Dante was very aware of the power of his masterplot. For the writer of the Commedia, configuring his fiction as a path from past error to newfound knowledge and spiritual freedom has the remarkable practical advantage of fashioning its author as an authority. The uplifting masterplot of the Comedy is carefully designed for the purpose of investing its author with a mandate to speak truth to power. The poem makes Dante’s overcoming visible for all in order to purchase him such authority. The journey, he claims, made him “free, righteous, and sane” (Purgatorio 30).

But there’s the rub. Feminist philosopher Robin James in Resilience & Melancholy: Pop Music, Feminism, Neoliberalism critiques resilience narratives of this kind, which she calls “Look, I Overcame!”. They can empower but they can also burden, the moment they become normative. When overcoming is turned into a moral imperative, “Look, I Overcame!” stories can also be used to shame those who were not able or fortunate enough to overcome. Hegemonic power can use the stories of those who have overcome adversity to reject responsibility for, and even justify, the systemic social and political injustices of the status quo. The blame is shifted on the vulnerable with the implicit reproach: “Why are you not overcoming?”.

Dante’s Comedy can be read as a carefully “curated story” in the genre of “Look, I Overcame!”. Yet for all its investment in crafting authority out of its comedic trajectory, Dante also shows remarkable sensitivity to the fact that overcoming cannot be expected to be the norm. Normative readings of the Comedy tend to stress the narrative of development and authority making it the measure of interpretation; however, a whole host of alternative storylines in the poem counters that emphasis with a kinder appreciation of failure, interruption, incompleteness, errantry, and vulnerability. These are as many reminders of the important fact that even Dante’s comedy could have ended tragically.
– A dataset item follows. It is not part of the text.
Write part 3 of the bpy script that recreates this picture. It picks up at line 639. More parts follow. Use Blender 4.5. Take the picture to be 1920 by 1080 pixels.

These alternative stories in the poem show how the exceptionalist “Look, I Overcame!” narrative is only really possible in retrospect, as the curated story of those who happened to have survived. The poem’s appreciation to alternative outcomes is a reminder that no a-priori merit distinguishes those who will be able to overcome from those who will not be so lucky. The overcoming that in retrospect appears as predestination was once open and uncertain for them too.

Indeed, Dante had occasion to reflect on the mechanism of victim-blaming that inevitably affects those who fail to overcome. The final twenty years of his life were spent in exile from Florence and condemned him to meander across Italy’s courts in hope of patronage, putting his poetic enterprise at risk. In the Comedy, Dante reflects that “Blame will loudly follows those who have been wronged, as usual” (Paradiso 17). It is a fact that despite its comedic promises, the poem did not afford its author a happy ending. Dante Alighieri never returned to Florence as he had prophesied in his fiction but died an exile.

There is a tyranny to narratives of overcoming and the expectation of happy endings. They can saddle the living with the burden to have already overcome while obscuring inequalities in opportunity. The opportunity can only ever belong to those who have the privilege (and live) to tell the tale: it is not a chance that the “Look, I Overcame!” narrative is a favoured myth of meritocracy. At a time where “curated storytelling” is “being reconfigured on the model of the market to produce entrepreneurial, upwardly mobile subjects and is leveraged toward strategic and measurable goals driven”, Dante’s Comedy has a lot to teach not only about escaping Hell, but also about the insult that is added to the injury of the vulnerable when they are expected to prove their worth before they can be heard.